I'm not even sure if the article is serious or just a linkbait.

Going more meta: I think the students should have the right to fire professors whose political opinions they dislike. The customer is always right.

The problem is separating the "customer" aspects of the situation from the "non-customer" aspects, so the customer does not exercise more rights than they should have as a customer. For example in teaching, the student is a customer; in research they are not. Therefore students should have a right to prevent professors from teaching; not necessary university-wide, because other students may have different preferences; they should just have a right to avoid their lessons. But students shouldn't have a right to prevent professors from doing research. As a logical consequence, teaching and research should be separated.
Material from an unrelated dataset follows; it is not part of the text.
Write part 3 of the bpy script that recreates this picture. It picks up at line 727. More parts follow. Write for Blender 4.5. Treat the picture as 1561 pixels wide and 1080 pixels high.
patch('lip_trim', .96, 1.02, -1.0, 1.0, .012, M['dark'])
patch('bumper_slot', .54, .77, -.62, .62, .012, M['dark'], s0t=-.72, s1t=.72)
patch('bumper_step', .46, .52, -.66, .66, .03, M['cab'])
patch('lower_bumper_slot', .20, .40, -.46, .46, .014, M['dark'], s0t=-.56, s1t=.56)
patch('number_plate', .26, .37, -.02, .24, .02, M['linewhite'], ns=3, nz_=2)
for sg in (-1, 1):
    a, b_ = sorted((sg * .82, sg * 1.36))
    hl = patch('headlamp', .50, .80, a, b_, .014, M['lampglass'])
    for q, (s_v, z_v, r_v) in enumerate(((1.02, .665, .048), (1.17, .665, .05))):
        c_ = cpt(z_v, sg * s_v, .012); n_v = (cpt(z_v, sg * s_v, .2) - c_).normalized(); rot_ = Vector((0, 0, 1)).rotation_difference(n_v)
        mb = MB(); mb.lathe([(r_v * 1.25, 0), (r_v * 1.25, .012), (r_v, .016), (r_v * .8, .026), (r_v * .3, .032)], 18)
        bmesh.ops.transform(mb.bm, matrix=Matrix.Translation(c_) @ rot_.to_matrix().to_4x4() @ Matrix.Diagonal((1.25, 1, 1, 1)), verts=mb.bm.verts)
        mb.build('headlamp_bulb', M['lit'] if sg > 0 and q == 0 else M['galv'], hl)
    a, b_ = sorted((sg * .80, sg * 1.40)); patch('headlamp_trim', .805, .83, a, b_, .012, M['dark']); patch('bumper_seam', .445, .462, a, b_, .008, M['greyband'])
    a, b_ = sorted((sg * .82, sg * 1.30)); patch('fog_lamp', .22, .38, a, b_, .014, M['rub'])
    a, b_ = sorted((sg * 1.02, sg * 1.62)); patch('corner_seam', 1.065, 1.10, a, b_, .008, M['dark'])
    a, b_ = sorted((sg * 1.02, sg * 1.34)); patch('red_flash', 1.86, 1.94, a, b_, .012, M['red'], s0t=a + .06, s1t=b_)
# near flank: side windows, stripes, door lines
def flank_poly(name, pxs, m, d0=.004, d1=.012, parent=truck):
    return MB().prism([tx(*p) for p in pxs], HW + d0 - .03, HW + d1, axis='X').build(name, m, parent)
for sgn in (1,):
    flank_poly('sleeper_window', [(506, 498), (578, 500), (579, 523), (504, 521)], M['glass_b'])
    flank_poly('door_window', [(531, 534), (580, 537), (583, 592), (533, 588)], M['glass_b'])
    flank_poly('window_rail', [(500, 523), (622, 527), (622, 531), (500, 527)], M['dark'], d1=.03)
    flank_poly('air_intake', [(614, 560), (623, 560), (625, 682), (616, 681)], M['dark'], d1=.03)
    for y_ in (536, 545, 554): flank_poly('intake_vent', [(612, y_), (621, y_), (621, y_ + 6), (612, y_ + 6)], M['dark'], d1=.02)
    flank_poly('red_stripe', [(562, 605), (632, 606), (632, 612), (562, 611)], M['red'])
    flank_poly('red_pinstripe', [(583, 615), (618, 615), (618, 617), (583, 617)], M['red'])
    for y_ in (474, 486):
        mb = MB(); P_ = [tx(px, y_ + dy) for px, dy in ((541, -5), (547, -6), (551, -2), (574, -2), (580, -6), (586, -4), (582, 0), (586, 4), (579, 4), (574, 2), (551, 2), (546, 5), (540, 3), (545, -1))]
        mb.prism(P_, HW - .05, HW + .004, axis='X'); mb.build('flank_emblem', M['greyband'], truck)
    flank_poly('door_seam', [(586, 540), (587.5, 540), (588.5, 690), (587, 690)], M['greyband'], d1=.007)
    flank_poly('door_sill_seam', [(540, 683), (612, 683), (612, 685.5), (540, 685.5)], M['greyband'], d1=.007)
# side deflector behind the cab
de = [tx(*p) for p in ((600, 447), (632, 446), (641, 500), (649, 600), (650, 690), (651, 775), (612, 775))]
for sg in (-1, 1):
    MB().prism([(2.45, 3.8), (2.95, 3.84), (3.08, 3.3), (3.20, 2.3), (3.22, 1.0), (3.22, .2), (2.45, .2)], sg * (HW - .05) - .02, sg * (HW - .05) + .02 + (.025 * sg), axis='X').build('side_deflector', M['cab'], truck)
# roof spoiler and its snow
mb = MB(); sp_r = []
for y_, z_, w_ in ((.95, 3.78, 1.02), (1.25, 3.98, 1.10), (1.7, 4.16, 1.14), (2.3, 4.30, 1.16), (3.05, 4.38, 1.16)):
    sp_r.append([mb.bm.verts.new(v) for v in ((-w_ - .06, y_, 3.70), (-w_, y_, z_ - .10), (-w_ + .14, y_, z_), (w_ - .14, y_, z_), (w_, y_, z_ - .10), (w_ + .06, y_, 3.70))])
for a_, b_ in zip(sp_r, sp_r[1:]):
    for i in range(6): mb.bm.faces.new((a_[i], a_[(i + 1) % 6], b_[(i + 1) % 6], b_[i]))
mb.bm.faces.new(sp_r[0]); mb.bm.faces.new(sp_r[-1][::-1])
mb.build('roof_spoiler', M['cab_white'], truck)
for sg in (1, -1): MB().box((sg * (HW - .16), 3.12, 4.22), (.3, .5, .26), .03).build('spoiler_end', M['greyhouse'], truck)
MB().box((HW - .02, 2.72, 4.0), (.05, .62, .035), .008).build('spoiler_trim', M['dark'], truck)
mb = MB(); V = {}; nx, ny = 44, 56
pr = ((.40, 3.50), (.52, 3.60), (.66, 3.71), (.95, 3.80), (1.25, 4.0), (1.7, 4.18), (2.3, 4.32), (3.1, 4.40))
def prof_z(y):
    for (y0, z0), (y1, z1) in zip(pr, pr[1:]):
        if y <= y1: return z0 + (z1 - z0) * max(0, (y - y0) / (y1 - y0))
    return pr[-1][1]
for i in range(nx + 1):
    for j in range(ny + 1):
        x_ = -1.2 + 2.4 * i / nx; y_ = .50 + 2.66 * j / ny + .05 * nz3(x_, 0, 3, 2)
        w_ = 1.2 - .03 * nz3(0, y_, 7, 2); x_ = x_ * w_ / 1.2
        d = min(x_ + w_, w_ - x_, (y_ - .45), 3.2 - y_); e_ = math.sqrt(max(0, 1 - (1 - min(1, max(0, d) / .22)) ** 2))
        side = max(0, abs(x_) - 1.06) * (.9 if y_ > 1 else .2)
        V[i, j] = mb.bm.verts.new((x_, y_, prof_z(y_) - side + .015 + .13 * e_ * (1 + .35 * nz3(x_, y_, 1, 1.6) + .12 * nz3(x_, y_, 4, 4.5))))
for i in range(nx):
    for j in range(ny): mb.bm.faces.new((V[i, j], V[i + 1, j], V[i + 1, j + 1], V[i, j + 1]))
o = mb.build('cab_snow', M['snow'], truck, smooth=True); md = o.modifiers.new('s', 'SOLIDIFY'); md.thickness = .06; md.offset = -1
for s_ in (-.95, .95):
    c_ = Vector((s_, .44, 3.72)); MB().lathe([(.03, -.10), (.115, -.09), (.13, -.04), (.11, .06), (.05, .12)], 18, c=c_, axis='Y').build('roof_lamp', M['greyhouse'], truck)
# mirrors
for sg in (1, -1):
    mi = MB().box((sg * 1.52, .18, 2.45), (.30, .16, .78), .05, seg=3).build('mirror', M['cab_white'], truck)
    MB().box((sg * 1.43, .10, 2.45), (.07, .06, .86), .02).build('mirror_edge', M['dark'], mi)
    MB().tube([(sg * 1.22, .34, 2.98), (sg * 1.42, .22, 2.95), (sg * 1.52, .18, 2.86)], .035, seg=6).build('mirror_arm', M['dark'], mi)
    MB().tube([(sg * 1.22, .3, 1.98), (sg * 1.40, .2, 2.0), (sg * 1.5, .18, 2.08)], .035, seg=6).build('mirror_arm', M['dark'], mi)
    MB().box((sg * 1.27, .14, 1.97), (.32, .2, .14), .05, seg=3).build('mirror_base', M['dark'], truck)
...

Because it seems that having the same person doing both research and teaching is a good idea for various reasons, I would just make both parts optional (and if the professor does less of one part, they have to do more of the other part).

The idea is: students saying "I don't want to hear this" shouldn't affect research. Although the students should have a right not to hear what they don't want to hear. And the university should have a right to choose how much of this "not hearing" is acceptable with getting a diploma there; again, each university should be freee to chose differently.

Comment author: [deleted] 03 July 2014 02:12:30PM 2 points [-]

The idea is: students saying "I don't want to hear this" shouldn't affect research. Although the students should have a right not to hear what they don't want to hear. And the university should have a right to choose how much of this "not hearing" is acceptable with getting a diploma there; again, each university should be freee to chose differently.

I would put it much more simply: students have a right to refuse to attend lecture, and professors have a right to give students a failing grade for doing so. And employers and grad-schools have a right to filter for students who actually learned something at school.

Thus, everything adds up to normality.